**TASK DETAILS**:
Tally the lines of the listing that contain the string "this". Give the number and nothing else.

**Dataset records**:
(begin)
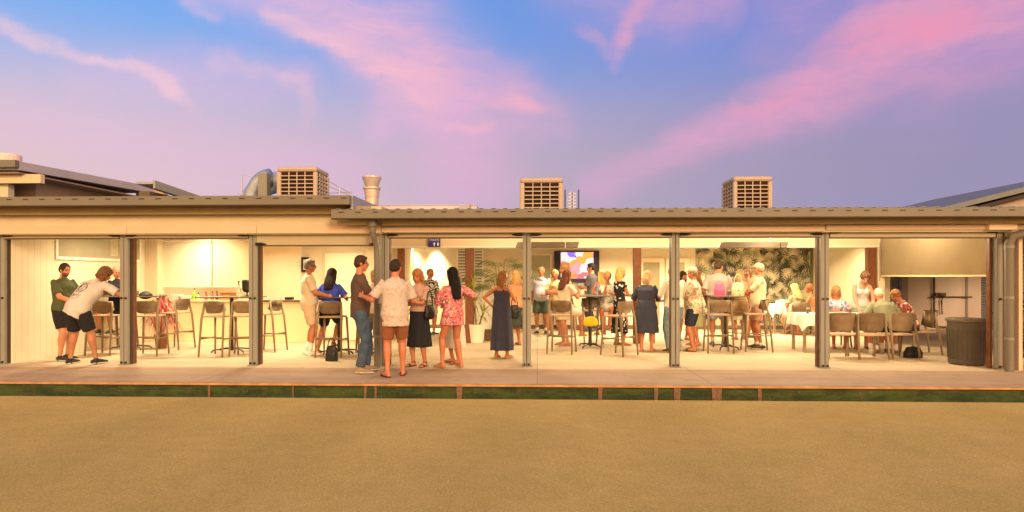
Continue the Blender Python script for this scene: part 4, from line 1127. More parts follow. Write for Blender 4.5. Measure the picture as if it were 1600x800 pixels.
    def child(name, bm, m, v=None, sm=3, wr=0., wf2=9., raw=False):
        if raw:
            bmesh.ops.scale(bm, verts=bm.verts, vec=(k, k, k)); return obj(name, bm, m, body, smooth=True)
        me = remesh(bm, v or max(vox, .010), sm, wr, wf2, sd_)
        for q in me.vertices: q.co = q.co * k
        me.materials.append(m); o = bpy.data.objects.new(name, me); COL.objects.link(o); o.parent = body; return o
    pid = 'p%d' % NPEOPLE[0]
    # -------- garments
    def legtubes(bm, tfrac, off, hemoff):
        """tfrac 0..1 thigh, 1..2 shin"""
        for s in (1, -1):
            kn, an = Lg[s]; lm = (1 + (w - 1) * .8)
            a0 = HJ[s] + Vector((0, 0, .02))
            if tfrac <= 1:
                e_ = HJ[s].lerp(kn, tfrac); tube(bm, [a0, HJ[s].lerp(e_, .5), e_], [.094 * lm + off * .6, .084 * lm + off, (.084 - .026 * tfrac) * lm + hemoff], 16, round_=False)
            else:
                e_ = kn.lerp(an, tfrac - 1)
                tube(bm, [a0, HJ[s].lerp(kn, .5), kn, kn.lerp(e_, .4), e_], [.094 * lm + off * .6, .080 * lm + off, .062 * lm + off, .058 * lm + off, .044 + hemoff], 16, round_=False)
    def waist_block(bm, off=.012, s1=.12): torso(bm, -.055, s1, off, 6, rd=True)
    def sleeves(bm, t, off, hem):
        for s in (1, -1):
            el_, wr_ = A[s]; am = (.85 if fem else 1.) * (1 + (w - 1) * .6)
            if t <= 0: continue
            e_ = SH[s].lerp(el_, min(t, 1))
            pts = [sp(.45) + X3 * s * .05, SH[s] - X3 * s * .016 - Vector((0, 0, .006)), SH[s].lerp(e_, .35), SH[s].lerp(e_, .65), e_]; rr = [.072, .066 * am + off * .6, .052 * am + off, .050 * am + off + hem * .4, .046 * am + off + hem]
            if t > 1:
                e2__ = el_.lerp(wr_, t - 1); pts += [el_.lerp(e2__, .5), e2__]; rr[-1] = .046 * am + off; rr += [.042 * am + off, .032 * am + off + hem]
            tube(bm, pts, rr, 14, round_=False)
    def bustbumps(bm, off):
        if fem and bra:
            for s in (1, -1): ell(bm, sp(.36) + X3 * (s * .066) + F2 * (.07 * g_ + off * .6), (.066, .062, .066), seg=12)
    def skirt(bm, ztop, zhem, ra, rb, ha, hb, n=10, folds=0):
        pts, rr = [], []
        c0 = P + Vector((0, 0, ztop - P.z)); cf = (Lg[1][1] + Lg[-1][1]) / 2
        for i in range(n + 1):
            u = i / n; z = ztop + (zhem - ztop) * u
            c = Vector((c0.x, c0.y, z)).lerp(Vector((cf.x, cf.y, z)), u * .8); e_ = u ** .7
            pts.append(c); rr.append((ra + (ha - ra) * e_, rb + (hb - rb) * e_))
        seg = 48
        fr_ = [(p, Vector((0, 0, -1)), X3, Vector((0, -1, 0))) for p in pts]; rings = []
        for (p, T, a_, b_), (r1, r2), i in zip(fr_, rr, range(n + 1)):
            u = i / n; ring = []
            for q in range(seg):
                th = 2 * PI * q / seg; fo = 1 + folds * u * (.5 * math.sin(th * 7 + sd_) + .5 * math.sin(th * 11 + sd_ * 2))
                ring.append(bm.verts.new(p + a_ * r1 * fo * math.cos(th) + b_ * r2 * fo * math.sin(th)))
            rings.append(ring)
        for r0, r1 in zip(rings[:-1], rings[1:]):
            for q in range(seg): bm.faces.new((r0[q], r0[(q + 1) % seg], r1[(q + 1) % seg], r1[q]))
        bm.faces.new(rings[0][::-1]); bm.faces.new(rings[-1])
    def lap(bm, frac, off):
        legtubes(bm, frac, off, off); waist_block(bm, off)
        kc = (Lg[1][0].lerp(HJ[1], 1 - frac) + Lg[-1][0].lerp(HJ[-1], 1 - frac)) / 2
        tube(bm, [P - Vector((0, 0, .01)), (P + kc) / 2 + Vector((0, 0, .02)), kc], [(.14 * w, .07), (.14 * w, .065), (.13 * w, .055)], 16, X3, round_=False)
    if bottom:
        kind, m = bottom[0], bottom[1]
        bm = BM()
        if kind == 'shorts': waist_block(bm, .014); legtubes(bm, bottom[2] if len(bottom) > 2 else .85, .018, .026); child('shorts', bm, m, wr=.004, wf2=11)
        elif kind == 'jeans': waist_block(bm, .012); legtubes(bm, 1.97, .014, .026); child('jeans', bm, m, wr=.006, wf2=12)
        elif kind == 'skirt':
            if seat is None: waist_block(bm, .008, .14); skirt(bm, P.z + .13, bottom[2], .13 * w, .10 * w, bottom[3], bottom[4] if len(bottom) > 4 else bottom[3] * .8, folds=.05)
            else: lap(bm, .95, .014)
            child('skirt', bm, m, wr=.003, wf2=8)
    if top:
        kind, m, slv, hem = top[0], top[1], top[2], top[3]
        opt = top[4] if len(top) > 4 else {}
        bm = BM(); off = opt.get('off', .014)
        if kind == 'shirt':
            torso(bm, hem, .525, off, 16, flare=opt.get('flare', .9)); sleeves(bm, slv, .008, opt.get('hem', .014)); bustbumps(bm, off)
            if opt.get('collar', True): tube(bm, [sp(.515), sp(.555)], [(.075, .070), (.062, .060)], 16, X3, round_=False)
            child('shirt', bm, m, wr=opt.get('wr', .005), wf2=9)
        elif kind == 'tank':
            torso(bm, hem, .42, off, 14, flare=.7); bustbumps(bm, off)
            for s in (1, -1): tube(bm, [sp(.40) + X3 * s * .085 + F2 * .09, sp(.53) + X3 * s * .085, sp(.42) + X3 * s * .085 - F2 * .085], [.020, .022, .020], 8, F2)
            child('top', bm, m, wr=.004, wf2=9)
        elif kind == 'dress':
            st_ = slv <= 0
            torso(bm, -.02, .42 if st_ else .51, off, 14); bustbumps(bm, off); sleeves(bm, slv, opt.get('soff', .01), opt.get('hem', .016))
            if st_:
                for s in (1, -1): tube(bm, [sp(.40) + X3 * s * .085 + F2 * .085, sp(.535) + X3 * s * .08, sp(.42) + X3 * s * .07 - F2 * .08], [.018, .017, .018], 8, F2)
            if seat is None: skirt(bm, P.z + opt.get('wz', .16), hem, .128 * w + off, .095 * w + off, opt.get('ha', .25), opt.get('hb', .2), folds=opt.get('folds', .04))
            else: lap(bm, opt.get('lap', .8), .014)
            child('dress', bm, m, wr=.004, wf2=8)
    # -------- shoes
    if not nolegs:
        for s in (1, -1):
            kn, an = Lg[s]; fd = Matrix.Rotation(R(feet[s][3] if len(feet[s]) > 3 else -s * 10), 3, 'Z') @ Vector((0, 1, 0)); sdv = fd.cross(Vector((0, 0, 1)))
            b_ = an - Vector((0, 0, .078))
            m = mat('footwear_%02d_%02d_%02d' % tuple(int(c * 99) for c in shoes[1]), shoes[1], .6, .1, 20)
            bm = BM()
            if shoes[0] == 'shoe':
                tube(bm, [b_ - fd * .055 + Vector((0, 0, .035)), b_ + fd * .04 + Vector((0, 0, .042)), b_ + fd * .12 + Vector((0, 0, .030)), b_ + fd * .185 + Vector((0, 0, .022))], [(.036, .036), (.040, .040), (.046, .028), (.036, .018)], 14, sdv)
                tube(bm, [an - Vector((0, 0, .06)) - fd * .01, an - Vector((0, 0, .012))], [.042, .042], 12)
                sh_o = child('shoe', bm, m, v=.008, sm=2)
                bm = BM(); tube(bm, [b_ - fd * .062 + Vector((0, 0, .008)), b_ + fd * .05 + Vector((0, 0, .007)), b_ + fd * .13 + Vector((0, 0, .006)), b_ + fd * .20 + Vector((0, 0, .01))], [(.038, .010), (.040, .010), (.049, .010), (.030, .008)], 14, sdv)
                bmesh.ops.scale(bm, verts=bm.verts, vec=(k, k, k)); so_ = obj('sole', bm, mat('pale_sole', (.62, .58, .5), .6, .05, 10), sh_o, smooth=True)
                if len(shoes) > 2:
                    bm = BM(); tube(bm, [an - Vector((0, 0, .02)), an + (kn - an) * shoes[2]], [.040, .047], 12, round_=False); child('sock', bm, mat('white_sock', (.72, .68, .62), .9, .05, 20), raw=True)
            else:
                th = .012 if shoes[0] == 'sandal' else .028
                tube(bm, [b_ - fd * .055 + Vector((0, 0, th * .4)), b_ + fd * .05 + Vector((0, 0, th * .4)), b_ + fd * .12 + Vector((0, 0, th * .4)), b_ + fd * .195 + Vector((0, 0, th * .3))], [(.036, th * .7), (.036, th * .7), (.046, th * .7), (.030, th * .6)], 14, sdv)
                for q, z in ((.11, .038), (.135, .034)) + (((.0, .09),) if shoes[0] != 'sandal' or len(shoes) > 2 else ()):
                    pts = [b_ + fd * q + sdv * (.047 * math.cos(a_)) + Vector((0, 0, .008 + z * math.sin(a_))) for a_ in [PI * i_ / 8 for i_ in range(9)]]
                    if q != 0.: tube(bm, pts, [(.012, .005)] * 9, 8, fd)
                    else: tube(bm, [an + Vector((.038 * math.cos(a_), .040 * math.sin(a_), -.005)) for a_ in [2 * PI * i_ / 12 for i_ in range(13)]], [(.010, .004)] * 13, 6, Vector((0, 0, 1)))
                child('sandal', bm, m, raw=True)
    # -------- hair
    hk = hair[0]
    if hk != 'bald':
        hm = mat('hair_%02d_%02d_%02d' % tuple(int(c * 99) for c in hair[1]), hair[1], .65, .35, 30, .5, 90, spec=.15)
        bm = BM(); fl_ = .012 if hk in ('short', 'crop') else .02
        ell(bm, HC + up * (.034) - fw * .020, (.074 + fl_, .090 + fl_ * .5, .084 + fl_), Rm, 18)
        ell(bm, HC + up * .0 - fw * .052, (.066 + fl_, .052 + fl_, .075), Rm, 14)
        if hk == 'short': ell(bm, HC + up * .085 + fw * .035, (.058, .045, .026), Rm, 12)
        if hk in ('long', 'bob', 'mid', 'vlong'):
            ell(bm, HC + up * .06 + fw * .02, (.075, .072, .05), Rm, 12)
            L = {'bob': .13, 'mid': .20, 'long': .30, 'vlong': .40}[hk]
            for s in (1, -1):
                tube(bm, [HC + rt * s * .062 + up * .03 - fw * .01, HC + rt * s * .078 - up * .05 - fw * .02, HC + rt * s * .080 - up * min(L, .2) - fw * .03], [.03, .032, .022], 10)
            pb = HC - fw * .055
            bk = Vector((0, -1, 0))
            pts = [pb + up * .03, pb - up * .06 - fw * .015, pb + Vector((0, 0, -1)) * (L * .6 + .03) - fw * .02, pb + Vector((0, 0, -1)) * (L + .04) + bk * .01]
            if L > .25 and lean < 20:
                pts[2] = sp(.50) - F2 * .085 + Vector((0, 0, .02)); pts[3] = sp(.50 - (L - .2)) - F2 * .135
            tube(bm, pts, [(.082, .05), (.098, .055), (.128 if L > .25 else .10, .048), (.100 if L > .25 else .08, .028)], 16, rt)
        if hk == 'bun': ell(bm, HC + up * .075 - fw * .09, (.042, .04, .042), Rm, 12)
        if hk == 'tail':
            tube(bm, [HC + up * .05 - fw * .10, HC + up * .0 - fw * .145, HC - up * .14 - fw * .12], [.026, .034, .014], 10)
        # keep the face clear
        ho = child('hair', bm, hm, v=.009, sm=2, wr=.006 if hk not in ('short', 'crop') else .003, wf2=26)
    if hat:
        hm = mat('hat_%02d_%02d_%02d' % tuple(int(c * 99) for c in hat[1]), hat[1], .8, .1, 10)
        bm = BM(); ell(bm, HC + up * .055 - fw * .008, (.090, .106, .080), Rm, 18)
        if hat[0] == 'cap': tube(bm, [HC + up * .055 + fw * .06, HC + up * .045 + fw * .16], [(.075, .008), (.055, .006)], 12, rt)
        else: bmesh.ops.create_cone(bm, cap_ends=True, segments=24, radius1=.165, radius2=.15, depth=.012, matrix=Matrix.Translation(HC + up * .055) @ Rm.to_4x4())
        child('hat', bm, hm, v=.009, sm=1)
    if glasses:
        bm = BM()
        for s in (1, -1):
            c = HC + rt * s * .033 + fw * .101 + up * .002
            tube(bm, [c + rt * (.022 * math.cos(a_)) + up * (.016 * math.sin(a_)) for a_ in [2 * PI * i_ / 12 for i_ in range(13)]], .0028, 5, fw, False)
            tube(bm, [c + rt * s * .022, HC + rt * s * .082 + up * .004 - fw * .005], .0028, 5, up)
        tube(bm, [HC - rt * .011 + fw * .103 + up * .004, HC + rt * .011 + fw * .103 + up * .004], .0028, 5, up)
        child('glasses', bm, dark_m, raw=True)
    M = Matrix.Translation(G_) @ Matrix.Rotation(R(f), 4, 'Z') @ Matrix.Scale(k, 4)
    body_info = {'obj': body, 'M': M, 'A': A, 'P': P, 'sp': sp, 'HC': HC, 'SH': SH, 'F2': F2, 'Lg': Lg}
    return body_info
def hand_world(b, s, d=.07, up=.0):
    el_, wr_ = b['A'][s]; D_ = (wr_ - el_).normalized(); return b['M'] @ (wr_ + D_ * d + Vector((0, .01, up)))
glass_m = mat('drinking_glass', (.9, .9, .88), .05, 0, spec=.5, trans=.9)
def drink(loc, label, col=(.55, .25, .03), h=.14, r=.032, can=False):
    t = thing('stubby_can' if can else 'drink_glass', label, 'drink', (loc.x, loc.y, loc.z - h * .5), 0, 'drinks in hand and on tables')
    if can:
        bm = BM(); lathe(bm, (0, 0, 0), [(r * .8, 0), (r, .008), (r, h - .01), (r * .75, h)], 16); obj('can_body', bm, mat('can_%02d_%02d_%02d' % tuple(int(c * 99) for c in col), col, .4, .1, 20), t)
        bm = BM(); lathe(bm, (0, 0, 0), [(r * .72, h), (r * .72, h + .004)], 16); obj('can_top', bm, steel, t)
    else:
        bm = BM(); lathe(bm, (0, 0, 0), [(r * .8, 0), (r * .82, .01), (r, h)], 16); obj('glass_body', bm, glass_m, t)
        bm = BM(); lathe(bm, (0, 0, 0), [(r * .74, .012), (r * .88, h * .75)], 16); obj('liquid', bm, mat('liquid_%02d_%02d_%02d' % tuple(int(c * 99) for c in col), col, .2, 0), t)
    return t
def fab(name, col, **k):
    if max(col) > .5: col = tuple(c * .80 for c in col)
    return mat(name, col, k.pop('rough', .85), k.pop('var', .10), k.pop('vs', 7), k.pop('bump', .15), k.pop('bs', 120), **k)
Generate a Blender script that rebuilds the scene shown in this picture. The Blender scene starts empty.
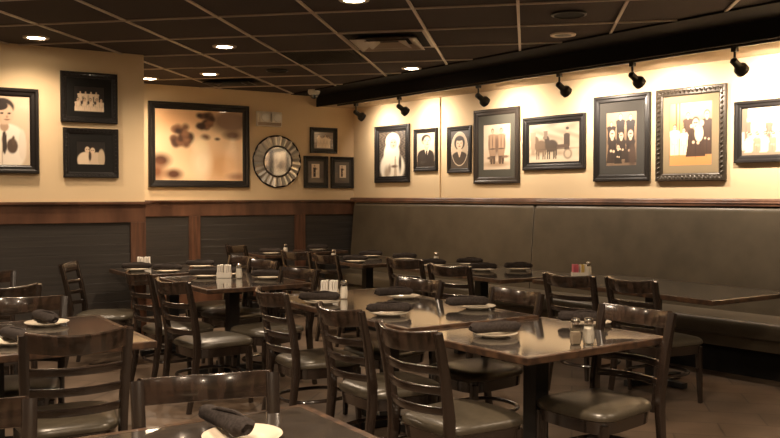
(end)
**EXERCISE OUTPUT**:
2